Вот тут-то, в первой небольшой стычке с бандитами, когда стали стрелять, я испугался. Кругом свистят пули, кого-то ранило, тот кричит в беспамятстве. Я и стал палить в воздух, совсем растерялся.

Подбежал ко мне Арсений Алексеевич, схватил за шиворот.

— Беги в цепь! Убью труса!!!

Какая цепь? Что это такое? Я о ней и не слыхал никогда…

— Рой окоп!

Какой такой окоп? Сказал бы — яму, я б и понял…

Отделенный командир показал мне, как надо рыть окоп, так я от страха за короткое время в метр бугор насыпал!

В это время бандиты усилили обстрел. Я увидел, как наши побежали, и кинулся вслед за ними, на ходу бросив котелок и. лопатку.
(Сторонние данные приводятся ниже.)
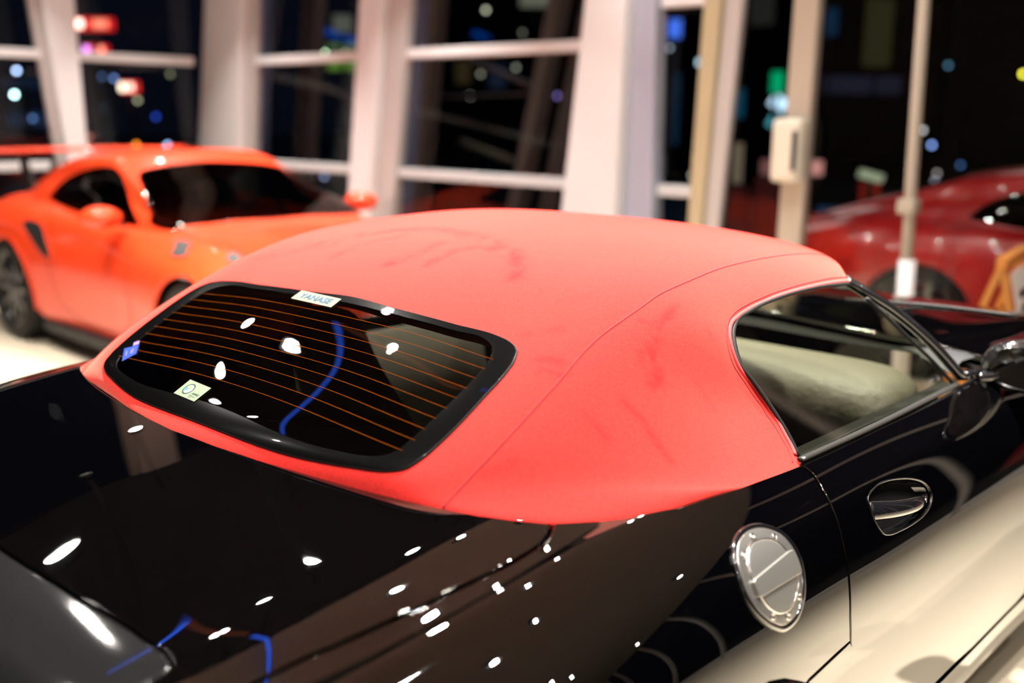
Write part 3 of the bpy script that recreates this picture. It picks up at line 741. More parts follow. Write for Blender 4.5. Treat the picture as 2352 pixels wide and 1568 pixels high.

Добежал до куста, сел за него и думаю: «Чего ж это я котелок бросил, а ложку пожалел? Без котелка на что она мне нужна…»

Слышу, кто-то кричит:

— Спасайся кто может!

Выскочил я из-за куста, но меня задержал командир пулеметного взвода.

— Держи ленту!

Пулемет его затарахтел, бандиты, что бежали за нами, остановились, попадали. Когда же патроны кончились, командир приказал:

— Вынимай замок!

Какой такой замок? Я их только на амбарах и видел… Набросали мы с ним земли в короб, он вытащил какую-то железку из пулемета, закинул подальше в кусты, и мы с ним побежали.

Через несколько минут видим, догоняют нас всадники.

— Стой!

Мы остановились…

Было бы это чуть позже, когда я научился метко стрелять, я б их всех в минуту уложил из той винтовки, которая была со мной. Тогда же попали мы к бандитам в плен.

Разместили нас в сарае. Утром велели перейти в конюшню, которая отстояла от сарая метров на сто, а сами стали живым коридором между конюшней и сараем. Пока мы бежали сквозь строй, били нас чем попало. У меня до сих пор на лбу шрам. Кто-то здорово саданул железкой.

Перегоняли из сарая в конюшню и обратно утром и вечером и каждый раз били. Продолжалось это несколько дней. Ночью солдаты постарше, поопытней, которые были среди нас, сговорились, убили часового, и мы убежали. Всю ночь пробирались стороной и часов через пять-шесть добежали до города Черни. Туда же пришел латышский революционный отряд. Помню, как поразили меня латышские стрелки спокойствием, дисциплиной. Тогда я еще не знал, какую большую помощь оказывали революции наши латышские братья по классу.